Reports told of Hashmi having taken about 2.5 hours of shut eye after the plane taking off.

Hashmi — who gets paid the equivalent of about $1,500 a month to train pilots — left the trainee, Mohammad Asad Ali, in control of the flight while First Officer Ali Hassan Yazdani sat in an observer’s seat. 

One of the 305 passengers aboard noticed the napping captain, before (naturally) snapping a photo of our collective hero and complaining. 

A senior flight attendant mentioned the complaint in her flight log.

‘Passenger (Seat 1 D) complained that while the captain was sleeping in business class cabin, I (the passenger) do not feel safe. It had been explained that two other crew members were in the cockpit but he said that he would follow the matter and write down a complaint card as well,’ purser Nazneen Haider wrote.

Of note, both pilots in the cockpit failed to report the incident to PIA management.

The airline also tried to avoid an inquiry of Hashmi, a former president of the influential Pakistan Air Lines Pilots Association‘but later caved in to pressure from above.’

Hashmi, who eventually was removed from flight duty for the incident, has compromised passenger safety before, dawn.com reported.

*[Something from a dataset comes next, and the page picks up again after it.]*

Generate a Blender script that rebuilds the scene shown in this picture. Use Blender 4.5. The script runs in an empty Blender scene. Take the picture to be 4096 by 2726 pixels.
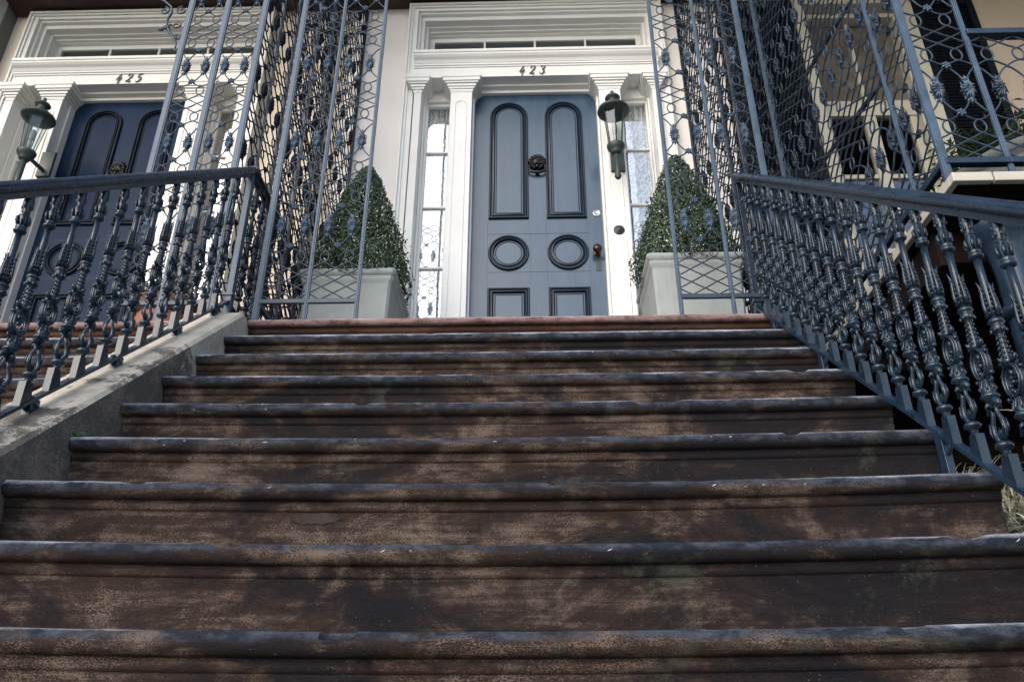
import bpy, math, random
from math import sin, cos, pi, radians, sqrt, atan2
from mathutils import Vector, Matrix, noise
random.seed(7)
S = bpy.context.scene
COL = S.collection

# ------------------------------------------------------------------ mesh builder
class MB:
    def __init__(s): s.v=[]; s.f=[]; s.sm=[]
    def add(s, vs, fs, smooth=False, M=None):
        b=len(s.v)
        for p in vs:
            p=Vector(p)
            if M is not None: p=M@p
            s.v.append(p[:])
        for f in fs: s.f.append([b+i for i in f]); s.sm.append(smooth)
        return s
    def box(s,x0,x1,y0,y1,z0,z1,M=None):
        vs=[(x0,y0,z0),(x1,y0,z0),(x1,y1,z0),(x0,y1,z0),(x0,y0,z1),(x1,y0,z1),(x1,y1,z1),(x0,y1,z1)]
        return s.add(vs,[(0,3,2,1),(4,5,6,7),(0,1,5,4),(1,2,6,5),(2,3,7,6),(3,0,4,7)],False,M)
    def lathe(s,prof,n=16,M=None,smooth=True,flute=0,fa=0.0):
        vs=[];fs=[]
        for (r,z) in prof:
            for i in range(n):
                a=2*pi*i/n
                rr=r*(1+(fa*(1 if i%2 else -1) if flute else 0))
                vs.append((rr*cos(a),rr*sin(a),z))
        m=len(prof)
        for j in range(m-1):
            for i in range(n):
                k=(i+1)%n
                fs.append((j*n+i,j*n+k,(j+1)*n+k,(j+1)*n+i))
        fs.append(tuple(range(n))[::-1]); fs.append(tuple((m-1)*n+i for i in range(n)))
        return s.add(vs,fs,smooth,M)
    def tube(s,pts,r=.003,n=5,M=None,closed=False,caps=True):
        pts=[Vector(p) for p in pts]; N=len(pts); vs=[];fs=[]
        up=None
        for i,p in enumerate(pts):
            if closed: t=pts[(i+1)%N]-pts[i-1]
            else: t=pts[min(i+1,N-1)]-pts[max(i-1,0)]
            if t.length<1e-9: t=Vector((0,0,1))
            t.normalize()
            if up is None:
                up=Vector((0,1,0)) if abs(t.y)<.9 else Vector((1,0,0))
            a=t.cross(up)
            if a.length<1e-4: a=t.cross(Vector((1,0.3,0.2)))
            a.normalize(); b=a.cross(t).normalized(); up=b
            rr=r[i] if isinstance(r,(list,tuple)) else r
            for k in range(n):
                an=2*pi*k/n
                vs.append(p+a*(rr*cos(an))+b*(rr*sin(an)))
        R=N if closed else N-1
        for j in range(R):
            q=(j+1)%N
            for k in range(n):
                l=(k+1)%n
                fs.append((j*n+k,q*n+k,q*n+l,j*n+l))
        if caps and not closed:
            fs.append(tuple(range(n))); fs.append(tuple((N-1)*n+k for k in range(n))[::-1])
        return s.add(vs,fs,True,M)
    def ball(s,c,r,n=8,m=5,M=None):
        rx,ry,rz=r if isinstance(r,(tuple,list)) else (r,r,r)
        vs=[(c[0],c[1],c[2]-rz)]
        for j in range(1,m):
            t=-pi/2+pi*j/m
            for i in range(n):
                a=2*pi*i/n
                vs.append((c[0]+rx*cos(t)*cos(a),c[1]+ry*cos(t)*sin(a),c[2]+rz*sin(t)))
        vs.append((c[0],c[1],c[2]+rz)); fs=[]
        for i in range(n): fs.append((0,1+(i+1)%n,1+i))
        for j in range(m-2):
            for i in range(n):
                k=(i+1)%n; fs.append((1+j*n+i,1+j*n+k,1+(j+1)*n+k,1+(j+1)*n+i))
        L=len(vs)-1;b=1+(m-2)*n
        for i in range(n): fs.append((b+i,b+(i+1)%n,L))
        return s.add(vs,fs,True,M)
    def sweepx(s,prof,x0,x1,nx=1,fn=None,smooth=False,M=None,cap=True):
        """closed profile in (y,z) swept along x"""
        m=len(prof); vs=[];fs=[]
        for i in range(nx+1):
            x=x0+(x1-x0)*i/nx
            for j,(y,z) in enumerate(prof):
                vs.append(fn(x,y,z,j) if fn else (x,y,z))
        for i in range(nx):
            for j in range(m):
                k=(j+1)%m
                fs.append((i*m+j,i*m+k,(i+1)*m+k,(i+1)*m+j))
        if cap: fs.append(tuple(range(m))[::-1]); fs.append(tuple(nx*m+j for j in range(m)))
        return s.add(vs,fs,smooth,M)
    def loopmould(s,path,prof,M=None,smooth=True):
        """closed 2D path (x,z), profile list (inset, out) ; out is towards -y"""
        N=len(path); m=len(prof); vs=[];fs=[]
        ctr=Vector((sum(p[0] for p in path)/N,sum(p[1] for p in path)/N))
        for i in range(N):
            p=Vector(path[i]);a=Vector(path[i-1]);b=Vector(path[(i+1)%N])
            d1=(p-a).normalized();d2=(b-p).normalized()
            n1=Vector((-d1.y,d1.x));n2=Vector((-d2.y,d2.x))
            nn=(n1+n2); nn/= max(.3,nn.length_squared/2) if nn.length>0 else 1
            for (ins,out) in prof:
                q=p+nn*ins
                vs.append((q.x,-out,q.y))
        for i in range(N):
            q=(i+1)%N
            for j in range(m-1):
                fs.append((i*m+j,i*m+j+1,q*m+j+1,q*m+j))
        return s.add(vs,fs,smooth,M)
    def mesh(s,name,mat):
        me=bpy.data.meshes.new(name); me.from_pydata(s.v,[],s.f); me.validate()
        if len(me.polygons)==len(s.sm): me.polygons.foreach_set('use_smooth',s.sm)
        if mat: me.materials.append(mat)
        me.update(); return me
    def build(s,name,mat,parent=None,loc=(0,0,0),bevel=0,sharp=None):
        o=bpy.data.objects.new(name,s.mesh(name,mat)); COL.objects.link(o)
        o.location=loc
        if parent: o.parent=parent
        if bevel:
            b=o.modifiers.new('b','BEVEL'); b.width=bevel; b.segments=2; b.limit_method='ANGLE'; b.angle_limit=radians(40)
        if sharp: o.data.set_sharp_from_angle(angle=radians(sharp))
        return o
def inst(name,me,parent=None,loc=(0,0,0),rot=(0,0,0),sc=(1,1,1)):
    o=bpy.data.objects.new(name,me); COL.objects.link(o); o.location=loc; o.rotation_euler=rot; o.scale=sc
    if parent: o.parent=parent
    return o
def tag(o,label=None,cat=None,group=None,kind=None):
    if label: o['label']=label
    if cat: o['category']=cat
    if group: o['group']=group
    if kind: o['kind']=kind
    return o
def thing(name,loc,label,cat,group=None):
    o=bpy.data.objects.new(name,None); COL.objects.link(o); o.location=loc; o.empty_display_size=.1
    return tag(o,label,cat,group)
def T(x,y,z): return Matrix.Translation((x,y,z))
def R(a,ax): return Matrix.Rotation(a,4,ax)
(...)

During his tenure as PALPA president, he had flown long-haul trans-Atlantic flights several times without first resting for the prescribed duration and gotten away with it.

It is not uncommon for pilot to take short breaks on long-haul flights, however it is usually done so in a small cabin tucked behind the cockpit, out of view of passengers.

In June 2009, Captain Marc Dubois retired to the cabin of his Air France jet for a rest after sleeping for just one hour before the flight, leaving a junior co-pilot at the controls.

Pierre-Cedric Bonin, 32, and fellow co-pilot David Robert, 37, were unable to control the Airbus A330 after it hit a thunderstorm over the Atlantic Ocean.

The plane crashed into the ocean, killing all 228 people on board.